** START Given data **

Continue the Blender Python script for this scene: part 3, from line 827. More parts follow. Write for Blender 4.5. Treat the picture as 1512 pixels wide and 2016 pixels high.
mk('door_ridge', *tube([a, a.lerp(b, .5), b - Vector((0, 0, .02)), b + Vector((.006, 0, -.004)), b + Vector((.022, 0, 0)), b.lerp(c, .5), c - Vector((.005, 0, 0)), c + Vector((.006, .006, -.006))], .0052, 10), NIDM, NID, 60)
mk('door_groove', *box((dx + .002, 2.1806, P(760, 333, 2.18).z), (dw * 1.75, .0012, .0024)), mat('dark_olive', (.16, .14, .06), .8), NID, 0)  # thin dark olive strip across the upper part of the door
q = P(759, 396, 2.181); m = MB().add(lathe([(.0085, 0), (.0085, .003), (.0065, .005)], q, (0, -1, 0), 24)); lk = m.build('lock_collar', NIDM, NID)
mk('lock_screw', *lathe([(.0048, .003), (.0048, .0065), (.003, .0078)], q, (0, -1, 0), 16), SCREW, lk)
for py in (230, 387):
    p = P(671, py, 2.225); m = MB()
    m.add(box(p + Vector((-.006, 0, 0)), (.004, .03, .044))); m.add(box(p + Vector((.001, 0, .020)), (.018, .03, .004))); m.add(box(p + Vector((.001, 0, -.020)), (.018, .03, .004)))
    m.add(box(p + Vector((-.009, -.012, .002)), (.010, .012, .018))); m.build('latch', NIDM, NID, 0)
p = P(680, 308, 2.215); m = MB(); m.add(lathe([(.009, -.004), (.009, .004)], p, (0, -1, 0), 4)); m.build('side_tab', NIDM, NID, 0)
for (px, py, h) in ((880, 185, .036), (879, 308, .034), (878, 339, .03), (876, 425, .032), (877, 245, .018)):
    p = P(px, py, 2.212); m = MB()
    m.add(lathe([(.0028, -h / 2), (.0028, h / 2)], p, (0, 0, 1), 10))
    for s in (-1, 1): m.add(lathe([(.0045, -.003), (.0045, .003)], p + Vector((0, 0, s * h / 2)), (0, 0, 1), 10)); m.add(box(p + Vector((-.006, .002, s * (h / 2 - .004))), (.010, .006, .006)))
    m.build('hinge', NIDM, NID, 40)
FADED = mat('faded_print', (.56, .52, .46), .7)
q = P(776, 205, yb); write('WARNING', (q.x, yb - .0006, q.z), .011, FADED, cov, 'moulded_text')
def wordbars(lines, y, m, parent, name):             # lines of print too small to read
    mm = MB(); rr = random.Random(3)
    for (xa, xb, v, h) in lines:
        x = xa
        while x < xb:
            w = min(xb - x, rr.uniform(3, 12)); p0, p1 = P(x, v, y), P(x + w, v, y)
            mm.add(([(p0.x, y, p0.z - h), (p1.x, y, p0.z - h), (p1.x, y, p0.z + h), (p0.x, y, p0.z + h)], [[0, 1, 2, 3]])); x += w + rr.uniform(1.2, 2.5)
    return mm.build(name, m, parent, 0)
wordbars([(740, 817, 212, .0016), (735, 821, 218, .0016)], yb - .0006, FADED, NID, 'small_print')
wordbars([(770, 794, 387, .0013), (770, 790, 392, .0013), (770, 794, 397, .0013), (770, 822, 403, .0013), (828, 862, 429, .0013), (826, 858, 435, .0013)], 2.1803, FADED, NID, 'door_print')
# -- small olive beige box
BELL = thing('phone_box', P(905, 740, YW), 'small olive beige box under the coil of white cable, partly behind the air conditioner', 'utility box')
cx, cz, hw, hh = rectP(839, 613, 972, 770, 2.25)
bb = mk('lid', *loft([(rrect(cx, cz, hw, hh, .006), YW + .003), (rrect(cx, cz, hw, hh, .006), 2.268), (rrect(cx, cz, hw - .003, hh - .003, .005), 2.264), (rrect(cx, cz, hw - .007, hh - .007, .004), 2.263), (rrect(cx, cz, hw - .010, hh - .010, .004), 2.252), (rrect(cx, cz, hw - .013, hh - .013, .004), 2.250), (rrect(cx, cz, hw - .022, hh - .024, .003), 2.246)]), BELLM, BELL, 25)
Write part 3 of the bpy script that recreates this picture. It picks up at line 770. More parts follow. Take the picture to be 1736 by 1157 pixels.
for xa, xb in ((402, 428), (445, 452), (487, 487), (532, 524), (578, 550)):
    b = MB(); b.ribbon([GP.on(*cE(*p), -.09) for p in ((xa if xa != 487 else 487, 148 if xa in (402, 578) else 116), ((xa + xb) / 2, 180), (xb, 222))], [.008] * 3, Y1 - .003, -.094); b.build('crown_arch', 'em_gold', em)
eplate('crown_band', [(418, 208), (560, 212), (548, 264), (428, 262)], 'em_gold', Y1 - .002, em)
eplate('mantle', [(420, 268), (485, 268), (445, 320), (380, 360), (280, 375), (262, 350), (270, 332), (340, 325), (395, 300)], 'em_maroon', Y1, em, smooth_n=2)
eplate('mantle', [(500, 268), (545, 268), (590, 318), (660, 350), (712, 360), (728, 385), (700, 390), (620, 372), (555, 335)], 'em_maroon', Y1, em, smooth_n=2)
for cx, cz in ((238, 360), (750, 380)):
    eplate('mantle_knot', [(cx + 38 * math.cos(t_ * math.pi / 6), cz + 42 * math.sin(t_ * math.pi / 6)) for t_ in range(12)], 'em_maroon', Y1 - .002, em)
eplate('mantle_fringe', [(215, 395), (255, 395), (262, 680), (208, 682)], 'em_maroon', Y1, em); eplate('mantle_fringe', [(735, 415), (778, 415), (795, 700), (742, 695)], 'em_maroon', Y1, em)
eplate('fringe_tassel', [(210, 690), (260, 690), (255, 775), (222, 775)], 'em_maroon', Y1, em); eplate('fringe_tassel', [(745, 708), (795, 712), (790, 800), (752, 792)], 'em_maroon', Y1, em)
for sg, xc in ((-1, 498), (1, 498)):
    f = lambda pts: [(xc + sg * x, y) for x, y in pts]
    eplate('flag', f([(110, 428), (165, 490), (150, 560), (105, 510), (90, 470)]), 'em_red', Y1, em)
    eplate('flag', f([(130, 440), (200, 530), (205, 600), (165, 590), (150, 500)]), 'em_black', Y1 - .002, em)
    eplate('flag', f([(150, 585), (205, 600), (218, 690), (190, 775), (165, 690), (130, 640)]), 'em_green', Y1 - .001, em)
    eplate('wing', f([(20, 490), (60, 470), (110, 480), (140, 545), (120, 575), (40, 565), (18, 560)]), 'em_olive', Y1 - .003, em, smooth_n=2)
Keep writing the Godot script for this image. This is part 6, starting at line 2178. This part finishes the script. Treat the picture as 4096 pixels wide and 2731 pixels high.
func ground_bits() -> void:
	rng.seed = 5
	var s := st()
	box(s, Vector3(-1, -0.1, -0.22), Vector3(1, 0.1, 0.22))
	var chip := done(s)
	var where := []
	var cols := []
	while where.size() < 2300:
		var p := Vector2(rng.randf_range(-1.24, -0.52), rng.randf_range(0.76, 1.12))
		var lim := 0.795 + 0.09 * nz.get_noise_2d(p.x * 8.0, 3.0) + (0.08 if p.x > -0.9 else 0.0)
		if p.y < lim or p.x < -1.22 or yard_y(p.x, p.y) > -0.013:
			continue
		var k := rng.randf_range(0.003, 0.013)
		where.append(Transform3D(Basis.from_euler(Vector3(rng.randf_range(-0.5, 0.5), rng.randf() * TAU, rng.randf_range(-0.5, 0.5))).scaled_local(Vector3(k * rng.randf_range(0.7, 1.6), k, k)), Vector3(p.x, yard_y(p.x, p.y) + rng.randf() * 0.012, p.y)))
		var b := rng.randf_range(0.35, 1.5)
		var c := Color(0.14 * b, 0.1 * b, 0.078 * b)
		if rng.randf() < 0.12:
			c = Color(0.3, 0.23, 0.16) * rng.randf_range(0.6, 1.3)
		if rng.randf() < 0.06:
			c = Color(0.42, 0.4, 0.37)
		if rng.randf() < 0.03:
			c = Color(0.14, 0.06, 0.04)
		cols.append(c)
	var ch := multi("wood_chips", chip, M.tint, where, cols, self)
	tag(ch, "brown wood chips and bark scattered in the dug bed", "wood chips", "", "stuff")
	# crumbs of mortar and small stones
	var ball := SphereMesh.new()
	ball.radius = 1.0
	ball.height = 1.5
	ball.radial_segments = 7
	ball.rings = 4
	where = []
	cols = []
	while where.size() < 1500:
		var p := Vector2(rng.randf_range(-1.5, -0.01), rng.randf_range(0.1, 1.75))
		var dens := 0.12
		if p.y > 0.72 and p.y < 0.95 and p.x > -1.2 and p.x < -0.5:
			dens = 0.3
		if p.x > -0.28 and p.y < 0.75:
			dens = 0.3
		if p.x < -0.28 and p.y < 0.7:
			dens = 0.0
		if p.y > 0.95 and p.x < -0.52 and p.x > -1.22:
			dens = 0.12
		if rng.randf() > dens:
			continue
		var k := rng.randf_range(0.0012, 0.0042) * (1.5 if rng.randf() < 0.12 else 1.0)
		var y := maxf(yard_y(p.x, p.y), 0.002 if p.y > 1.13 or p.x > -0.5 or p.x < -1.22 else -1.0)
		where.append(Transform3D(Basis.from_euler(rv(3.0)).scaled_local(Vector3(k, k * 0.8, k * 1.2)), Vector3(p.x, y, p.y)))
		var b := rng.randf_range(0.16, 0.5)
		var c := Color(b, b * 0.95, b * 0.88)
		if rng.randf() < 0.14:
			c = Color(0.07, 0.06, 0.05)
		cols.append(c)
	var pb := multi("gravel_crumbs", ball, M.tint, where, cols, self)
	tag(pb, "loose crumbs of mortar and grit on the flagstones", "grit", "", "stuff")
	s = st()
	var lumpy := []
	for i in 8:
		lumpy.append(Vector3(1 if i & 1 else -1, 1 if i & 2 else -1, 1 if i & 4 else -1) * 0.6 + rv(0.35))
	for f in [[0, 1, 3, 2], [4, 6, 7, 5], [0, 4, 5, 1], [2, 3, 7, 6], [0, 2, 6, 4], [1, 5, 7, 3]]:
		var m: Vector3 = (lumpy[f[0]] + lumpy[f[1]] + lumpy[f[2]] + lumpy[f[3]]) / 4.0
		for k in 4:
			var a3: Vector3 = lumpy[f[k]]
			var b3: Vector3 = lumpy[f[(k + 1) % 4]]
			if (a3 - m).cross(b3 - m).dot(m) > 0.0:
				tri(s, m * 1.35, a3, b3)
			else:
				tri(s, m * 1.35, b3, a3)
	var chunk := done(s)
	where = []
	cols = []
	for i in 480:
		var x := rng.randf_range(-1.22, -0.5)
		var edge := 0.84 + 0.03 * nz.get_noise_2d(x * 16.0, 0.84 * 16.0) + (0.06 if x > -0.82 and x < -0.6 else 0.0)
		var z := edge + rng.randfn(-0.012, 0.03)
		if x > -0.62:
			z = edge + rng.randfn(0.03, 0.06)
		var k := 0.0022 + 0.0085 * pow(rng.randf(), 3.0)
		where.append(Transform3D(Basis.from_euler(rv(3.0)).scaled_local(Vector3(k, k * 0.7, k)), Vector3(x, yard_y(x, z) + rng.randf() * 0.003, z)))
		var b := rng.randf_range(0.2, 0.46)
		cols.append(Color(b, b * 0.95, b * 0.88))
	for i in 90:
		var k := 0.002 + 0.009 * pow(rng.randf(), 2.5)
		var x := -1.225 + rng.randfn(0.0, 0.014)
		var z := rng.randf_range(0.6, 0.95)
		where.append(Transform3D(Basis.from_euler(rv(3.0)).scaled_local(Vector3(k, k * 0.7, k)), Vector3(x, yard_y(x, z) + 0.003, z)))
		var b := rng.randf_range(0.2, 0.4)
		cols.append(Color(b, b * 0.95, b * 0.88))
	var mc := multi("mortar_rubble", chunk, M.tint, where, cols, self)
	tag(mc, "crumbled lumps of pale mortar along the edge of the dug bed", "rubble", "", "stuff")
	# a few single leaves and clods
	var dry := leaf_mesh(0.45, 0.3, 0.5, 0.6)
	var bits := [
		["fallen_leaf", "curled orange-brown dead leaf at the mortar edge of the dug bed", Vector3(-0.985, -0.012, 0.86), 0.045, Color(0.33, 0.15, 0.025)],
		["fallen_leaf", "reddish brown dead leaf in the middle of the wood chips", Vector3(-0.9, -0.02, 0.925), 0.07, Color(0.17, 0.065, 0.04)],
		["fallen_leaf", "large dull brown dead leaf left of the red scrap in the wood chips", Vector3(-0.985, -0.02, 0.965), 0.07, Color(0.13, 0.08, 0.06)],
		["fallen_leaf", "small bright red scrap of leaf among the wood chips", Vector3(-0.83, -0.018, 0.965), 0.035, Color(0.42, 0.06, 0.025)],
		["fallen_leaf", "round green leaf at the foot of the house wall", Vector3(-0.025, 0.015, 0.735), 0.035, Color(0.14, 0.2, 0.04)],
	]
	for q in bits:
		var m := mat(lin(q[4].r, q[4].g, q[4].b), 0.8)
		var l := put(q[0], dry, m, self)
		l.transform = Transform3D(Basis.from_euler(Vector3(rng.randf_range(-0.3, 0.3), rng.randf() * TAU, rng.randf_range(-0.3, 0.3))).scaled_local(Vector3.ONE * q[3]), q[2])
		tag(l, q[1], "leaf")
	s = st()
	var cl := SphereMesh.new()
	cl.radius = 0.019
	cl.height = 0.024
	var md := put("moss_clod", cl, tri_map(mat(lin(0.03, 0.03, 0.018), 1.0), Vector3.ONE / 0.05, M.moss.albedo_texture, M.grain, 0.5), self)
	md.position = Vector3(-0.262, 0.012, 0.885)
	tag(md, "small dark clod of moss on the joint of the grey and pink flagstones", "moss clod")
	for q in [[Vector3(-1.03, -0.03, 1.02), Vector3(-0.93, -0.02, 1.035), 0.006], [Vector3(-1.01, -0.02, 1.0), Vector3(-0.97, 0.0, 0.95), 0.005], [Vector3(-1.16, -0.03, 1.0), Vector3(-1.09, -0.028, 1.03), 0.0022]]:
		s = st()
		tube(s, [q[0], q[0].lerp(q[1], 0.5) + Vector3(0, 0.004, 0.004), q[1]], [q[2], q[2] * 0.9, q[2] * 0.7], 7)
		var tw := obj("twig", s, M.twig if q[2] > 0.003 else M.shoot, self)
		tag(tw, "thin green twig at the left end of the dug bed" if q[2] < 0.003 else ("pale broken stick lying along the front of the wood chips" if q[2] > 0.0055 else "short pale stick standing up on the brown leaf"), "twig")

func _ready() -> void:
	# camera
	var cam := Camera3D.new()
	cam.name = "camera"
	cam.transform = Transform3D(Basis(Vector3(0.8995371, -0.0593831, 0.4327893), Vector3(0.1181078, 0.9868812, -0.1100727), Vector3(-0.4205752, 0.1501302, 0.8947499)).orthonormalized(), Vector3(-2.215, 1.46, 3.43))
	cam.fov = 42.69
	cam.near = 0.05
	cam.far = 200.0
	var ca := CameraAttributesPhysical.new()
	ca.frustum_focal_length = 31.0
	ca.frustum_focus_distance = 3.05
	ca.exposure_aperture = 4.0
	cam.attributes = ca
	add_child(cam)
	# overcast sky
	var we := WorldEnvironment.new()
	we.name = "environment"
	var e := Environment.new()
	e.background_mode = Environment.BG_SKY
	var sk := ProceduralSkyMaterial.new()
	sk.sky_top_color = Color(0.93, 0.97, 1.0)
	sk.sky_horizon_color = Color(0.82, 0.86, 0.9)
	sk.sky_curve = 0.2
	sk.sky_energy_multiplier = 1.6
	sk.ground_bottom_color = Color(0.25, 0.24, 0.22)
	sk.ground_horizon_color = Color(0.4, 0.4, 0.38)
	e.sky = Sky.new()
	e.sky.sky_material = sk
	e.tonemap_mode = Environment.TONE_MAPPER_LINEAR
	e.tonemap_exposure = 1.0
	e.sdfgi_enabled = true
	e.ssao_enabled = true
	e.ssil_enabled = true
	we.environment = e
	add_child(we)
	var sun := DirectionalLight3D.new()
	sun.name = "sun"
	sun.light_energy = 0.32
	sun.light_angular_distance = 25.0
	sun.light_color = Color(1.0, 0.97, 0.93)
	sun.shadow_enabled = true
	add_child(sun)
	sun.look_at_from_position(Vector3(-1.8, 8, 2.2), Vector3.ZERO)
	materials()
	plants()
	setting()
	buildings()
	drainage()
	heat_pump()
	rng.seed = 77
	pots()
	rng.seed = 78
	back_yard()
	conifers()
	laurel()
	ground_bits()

** END Given data **

- _Task to carry out_
State only the number of lines in these entries that contain "More".

- _Response below_
2